## REQUIREMENT
For the listing that follows, give again exactly the lines from the one with "Generate a Blender" to the one with "PI = math.pi", including both.

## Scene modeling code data
◇ ◇ ◇ ◇ ◇

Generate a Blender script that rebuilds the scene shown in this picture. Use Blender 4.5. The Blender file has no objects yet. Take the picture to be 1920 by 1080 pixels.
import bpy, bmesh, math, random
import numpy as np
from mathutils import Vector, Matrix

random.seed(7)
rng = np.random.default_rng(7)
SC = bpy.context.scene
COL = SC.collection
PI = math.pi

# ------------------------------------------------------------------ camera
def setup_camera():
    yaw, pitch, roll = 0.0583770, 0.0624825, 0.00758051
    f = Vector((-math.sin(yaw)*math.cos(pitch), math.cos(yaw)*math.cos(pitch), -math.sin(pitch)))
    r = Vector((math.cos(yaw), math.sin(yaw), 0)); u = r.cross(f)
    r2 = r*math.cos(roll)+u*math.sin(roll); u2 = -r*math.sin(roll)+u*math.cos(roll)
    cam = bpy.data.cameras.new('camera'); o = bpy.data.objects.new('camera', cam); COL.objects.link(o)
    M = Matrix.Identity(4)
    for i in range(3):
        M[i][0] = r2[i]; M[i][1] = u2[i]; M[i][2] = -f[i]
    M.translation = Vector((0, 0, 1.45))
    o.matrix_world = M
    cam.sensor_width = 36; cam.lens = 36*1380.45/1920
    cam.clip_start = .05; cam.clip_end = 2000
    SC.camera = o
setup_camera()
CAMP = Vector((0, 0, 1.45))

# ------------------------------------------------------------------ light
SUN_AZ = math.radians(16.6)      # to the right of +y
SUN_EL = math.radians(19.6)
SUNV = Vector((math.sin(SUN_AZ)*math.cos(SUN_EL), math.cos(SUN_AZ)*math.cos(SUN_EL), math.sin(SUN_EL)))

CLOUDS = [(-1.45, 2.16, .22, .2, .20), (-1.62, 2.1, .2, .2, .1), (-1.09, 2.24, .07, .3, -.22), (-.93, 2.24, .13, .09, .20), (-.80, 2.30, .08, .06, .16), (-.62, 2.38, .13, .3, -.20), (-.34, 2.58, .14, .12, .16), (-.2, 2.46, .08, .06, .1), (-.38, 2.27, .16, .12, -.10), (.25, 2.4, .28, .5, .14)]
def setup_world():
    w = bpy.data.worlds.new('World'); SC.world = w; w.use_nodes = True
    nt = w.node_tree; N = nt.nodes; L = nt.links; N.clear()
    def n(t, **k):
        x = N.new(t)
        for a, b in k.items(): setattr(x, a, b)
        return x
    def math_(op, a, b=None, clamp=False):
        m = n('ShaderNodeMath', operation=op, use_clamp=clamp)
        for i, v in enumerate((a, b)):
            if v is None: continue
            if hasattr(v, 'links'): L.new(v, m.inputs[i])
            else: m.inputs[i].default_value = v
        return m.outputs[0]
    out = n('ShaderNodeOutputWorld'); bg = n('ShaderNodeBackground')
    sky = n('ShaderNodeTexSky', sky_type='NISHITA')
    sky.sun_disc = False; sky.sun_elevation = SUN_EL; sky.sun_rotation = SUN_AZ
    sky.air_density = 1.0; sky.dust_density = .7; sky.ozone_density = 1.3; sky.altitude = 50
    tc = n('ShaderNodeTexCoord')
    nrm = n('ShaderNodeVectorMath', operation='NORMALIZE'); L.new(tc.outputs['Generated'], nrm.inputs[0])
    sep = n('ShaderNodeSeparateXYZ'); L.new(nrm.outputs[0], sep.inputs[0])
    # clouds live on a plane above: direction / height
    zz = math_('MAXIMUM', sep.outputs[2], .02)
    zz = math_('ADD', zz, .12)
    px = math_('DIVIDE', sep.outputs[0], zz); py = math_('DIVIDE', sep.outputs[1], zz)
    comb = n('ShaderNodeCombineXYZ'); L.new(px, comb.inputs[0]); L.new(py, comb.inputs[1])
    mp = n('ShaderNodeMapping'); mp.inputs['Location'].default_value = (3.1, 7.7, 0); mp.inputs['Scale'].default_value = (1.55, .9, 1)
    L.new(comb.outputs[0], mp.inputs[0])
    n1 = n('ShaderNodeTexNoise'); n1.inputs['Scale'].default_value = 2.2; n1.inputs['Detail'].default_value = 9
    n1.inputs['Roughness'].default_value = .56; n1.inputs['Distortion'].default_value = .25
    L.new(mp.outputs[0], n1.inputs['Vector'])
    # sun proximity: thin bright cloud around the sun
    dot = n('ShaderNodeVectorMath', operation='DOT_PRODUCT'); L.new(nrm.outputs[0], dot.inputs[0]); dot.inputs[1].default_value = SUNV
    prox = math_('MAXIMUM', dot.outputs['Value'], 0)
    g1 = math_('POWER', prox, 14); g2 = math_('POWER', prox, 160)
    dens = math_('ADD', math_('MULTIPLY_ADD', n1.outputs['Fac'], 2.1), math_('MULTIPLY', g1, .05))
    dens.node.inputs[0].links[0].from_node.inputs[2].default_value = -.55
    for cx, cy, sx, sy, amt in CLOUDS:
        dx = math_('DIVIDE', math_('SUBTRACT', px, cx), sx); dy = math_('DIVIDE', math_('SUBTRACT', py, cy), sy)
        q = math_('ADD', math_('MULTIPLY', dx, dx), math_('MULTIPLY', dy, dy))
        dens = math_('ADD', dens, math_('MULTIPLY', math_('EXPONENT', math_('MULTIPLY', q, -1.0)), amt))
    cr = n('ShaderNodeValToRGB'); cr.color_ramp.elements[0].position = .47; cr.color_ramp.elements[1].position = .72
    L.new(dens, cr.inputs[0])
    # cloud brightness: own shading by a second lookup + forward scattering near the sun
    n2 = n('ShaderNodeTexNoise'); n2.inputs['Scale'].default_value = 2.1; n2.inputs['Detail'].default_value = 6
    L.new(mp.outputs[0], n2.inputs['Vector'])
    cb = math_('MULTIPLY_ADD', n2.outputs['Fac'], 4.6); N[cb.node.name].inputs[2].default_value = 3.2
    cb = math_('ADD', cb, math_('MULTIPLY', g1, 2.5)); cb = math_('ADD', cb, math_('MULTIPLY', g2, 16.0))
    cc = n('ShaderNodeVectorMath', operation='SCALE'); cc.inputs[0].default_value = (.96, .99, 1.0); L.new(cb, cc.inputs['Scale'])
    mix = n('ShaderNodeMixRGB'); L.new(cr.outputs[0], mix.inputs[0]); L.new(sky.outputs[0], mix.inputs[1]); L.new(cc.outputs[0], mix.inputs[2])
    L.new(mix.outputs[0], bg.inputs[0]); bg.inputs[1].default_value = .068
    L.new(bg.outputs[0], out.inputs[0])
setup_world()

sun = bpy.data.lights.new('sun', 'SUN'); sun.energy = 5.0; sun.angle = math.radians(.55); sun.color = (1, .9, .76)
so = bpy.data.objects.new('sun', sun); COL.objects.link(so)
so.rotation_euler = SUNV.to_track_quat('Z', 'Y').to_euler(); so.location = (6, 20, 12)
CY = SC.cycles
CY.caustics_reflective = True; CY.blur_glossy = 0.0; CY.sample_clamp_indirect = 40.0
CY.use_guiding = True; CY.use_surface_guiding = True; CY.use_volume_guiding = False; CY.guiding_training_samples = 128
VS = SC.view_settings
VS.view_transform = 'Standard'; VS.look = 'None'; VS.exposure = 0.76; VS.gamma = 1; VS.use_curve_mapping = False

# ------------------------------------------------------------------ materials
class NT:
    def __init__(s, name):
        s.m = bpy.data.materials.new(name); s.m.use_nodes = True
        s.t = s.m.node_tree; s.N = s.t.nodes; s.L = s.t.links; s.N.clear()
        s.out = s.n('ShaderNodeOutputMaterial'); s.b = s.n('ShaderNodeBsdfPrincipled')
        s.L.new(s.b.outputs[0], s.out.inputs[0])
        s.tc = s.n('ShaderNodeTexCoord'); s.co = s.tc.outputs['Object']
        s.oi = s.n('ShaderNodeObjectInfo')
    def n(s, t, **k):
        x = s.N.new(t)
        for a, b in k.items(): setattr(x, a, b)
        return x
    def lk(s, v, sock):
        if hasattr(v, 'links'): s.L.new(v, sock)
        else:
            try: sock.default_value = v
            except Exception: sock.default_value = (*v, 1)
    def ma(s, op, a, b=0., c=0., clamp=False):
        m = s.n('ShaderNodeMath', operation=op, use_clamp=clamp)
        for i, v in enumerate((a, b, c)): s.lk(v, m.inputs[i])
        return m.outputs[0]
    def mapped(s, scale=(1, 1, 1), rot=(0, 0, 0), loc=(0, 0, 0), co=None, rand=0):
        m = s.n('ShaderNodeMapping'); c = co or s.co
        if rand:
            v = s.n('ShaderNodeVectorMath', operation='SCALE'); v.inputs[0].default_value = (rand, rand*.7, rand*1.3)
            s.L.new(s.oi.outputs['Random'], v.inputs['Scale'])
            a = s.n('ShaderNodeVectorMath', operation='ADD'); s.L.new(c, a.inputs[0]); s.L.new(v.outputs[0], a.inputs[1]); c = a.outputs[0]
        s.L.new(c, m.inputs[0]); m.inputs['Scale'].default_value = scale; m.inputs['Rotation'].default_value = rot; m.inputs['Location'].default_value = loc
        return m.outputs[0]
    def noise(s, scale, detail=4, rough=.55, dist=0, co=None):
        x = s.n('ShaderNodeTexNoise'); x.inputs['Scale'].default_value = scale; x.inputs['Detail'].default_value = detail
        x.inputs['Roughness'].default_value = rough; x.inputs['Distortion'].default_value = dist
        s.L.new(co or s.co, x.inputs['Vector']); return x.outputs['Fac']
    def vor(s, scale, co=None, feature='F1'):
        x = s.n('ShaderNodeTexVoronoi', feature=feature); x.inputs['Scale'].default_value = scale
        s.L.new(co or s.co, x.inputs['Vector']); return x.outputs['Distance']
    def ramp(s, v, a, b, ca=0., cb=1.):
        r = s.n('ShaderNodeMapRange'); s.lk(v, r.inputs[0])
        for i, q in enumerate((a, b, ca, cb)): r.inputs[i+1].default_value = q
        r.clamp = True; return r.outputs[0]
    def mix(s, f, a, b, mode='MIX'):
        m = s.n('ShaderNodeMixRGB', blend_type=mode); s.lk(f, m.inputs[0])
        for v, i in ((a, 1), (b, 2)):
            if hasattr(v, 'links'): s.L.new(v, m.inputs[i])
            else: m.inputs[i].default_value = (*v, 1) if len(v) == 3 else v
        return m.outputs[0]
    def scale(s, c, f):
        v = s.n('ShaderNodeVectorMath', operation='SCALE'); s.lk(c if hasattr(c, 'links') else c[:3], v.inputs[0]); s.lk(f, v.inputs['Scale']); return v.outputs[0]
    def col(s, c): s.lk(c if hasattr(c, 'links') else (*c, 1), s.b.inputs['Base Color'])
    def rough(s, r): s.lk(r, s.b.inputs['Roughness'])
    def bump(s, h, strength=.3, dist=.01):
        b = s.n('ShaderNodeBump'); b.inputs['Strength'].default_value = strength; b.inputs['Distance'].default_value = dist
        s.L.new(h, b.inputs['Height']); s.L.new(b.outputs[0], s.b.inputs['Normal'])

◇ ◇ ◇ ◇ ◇

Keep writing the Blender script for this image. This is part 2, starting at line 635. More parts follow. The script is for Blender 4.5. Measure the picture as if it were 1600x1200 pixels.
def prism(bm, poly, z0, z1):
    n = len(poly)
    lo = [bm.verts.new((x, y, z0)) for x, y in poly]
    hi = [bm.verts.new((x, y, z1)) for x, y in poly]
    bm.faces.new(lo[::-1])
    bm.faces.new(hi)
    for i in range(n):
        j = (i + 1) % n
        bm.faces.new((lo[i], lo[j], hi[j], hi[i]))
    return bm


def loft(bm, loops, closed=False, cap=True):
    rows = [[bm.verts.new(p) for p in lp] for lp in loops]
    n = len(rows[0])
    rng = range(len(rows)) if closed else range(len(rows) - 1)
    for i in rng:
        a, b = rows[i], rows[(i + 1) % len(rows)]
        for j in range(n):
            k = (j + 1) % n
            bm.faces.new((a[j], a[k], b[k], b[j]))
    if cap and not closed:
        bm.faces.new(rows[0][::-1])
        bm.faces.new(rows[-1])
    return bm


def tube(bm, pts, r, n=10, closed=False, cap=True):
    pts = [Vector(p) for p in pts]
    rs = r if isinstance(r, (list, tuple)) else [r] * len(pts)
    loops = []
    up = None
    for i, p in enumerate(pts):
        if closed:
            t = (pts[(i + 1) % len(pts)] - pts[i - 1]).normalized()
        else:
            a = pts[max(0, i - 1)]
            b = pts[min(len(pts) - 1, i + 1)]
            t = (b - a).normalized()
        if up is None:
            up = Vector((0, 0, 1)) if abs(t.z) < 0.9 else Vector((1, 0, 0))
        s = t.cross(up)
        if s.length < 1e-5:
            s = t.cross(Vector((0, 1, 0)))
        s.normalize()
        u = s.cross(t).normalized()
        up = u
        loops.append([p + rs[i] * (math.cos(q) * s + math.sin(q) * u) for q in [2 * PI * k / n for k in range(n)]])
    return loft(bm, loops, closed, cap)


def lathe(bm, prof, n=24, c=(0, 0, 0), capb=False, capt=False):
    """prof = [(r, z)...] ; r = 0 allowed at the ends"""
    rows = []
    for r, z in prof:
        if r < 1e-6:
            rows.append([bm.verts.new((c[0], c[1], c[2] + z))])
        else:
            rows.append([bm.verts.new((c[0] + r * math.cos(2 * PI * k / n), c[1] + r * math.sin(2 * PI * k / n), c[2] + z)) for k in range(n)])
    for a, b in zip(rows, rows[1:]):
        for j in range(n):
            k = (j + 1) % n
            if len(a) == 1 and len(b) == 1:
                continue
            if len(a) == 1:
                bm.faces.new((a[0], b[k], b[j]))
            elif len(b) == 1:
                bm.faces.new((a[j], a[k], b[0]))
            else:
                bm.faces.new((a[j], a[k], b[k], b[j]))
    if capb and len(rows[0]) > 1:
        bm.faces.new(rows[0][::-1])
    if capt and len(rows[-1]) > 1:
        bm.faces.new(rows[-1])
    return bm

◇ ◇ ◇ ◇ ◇

## SOLVED EXERCISE
Generate a Blender script that rebuilds the scene shown in this picture. Use Blender 4.5. The Blender file has no objects yet. Take the picture to be 1920 by 1080 pixels.
import bpy, bmesh, math, random
import numpy as np
from mathutils import Vector, Matrix

random.seed(7)
rng = np.random.default_rng(7)
SC = bpy.context.scene
COL = SC.collection
PI = math.pi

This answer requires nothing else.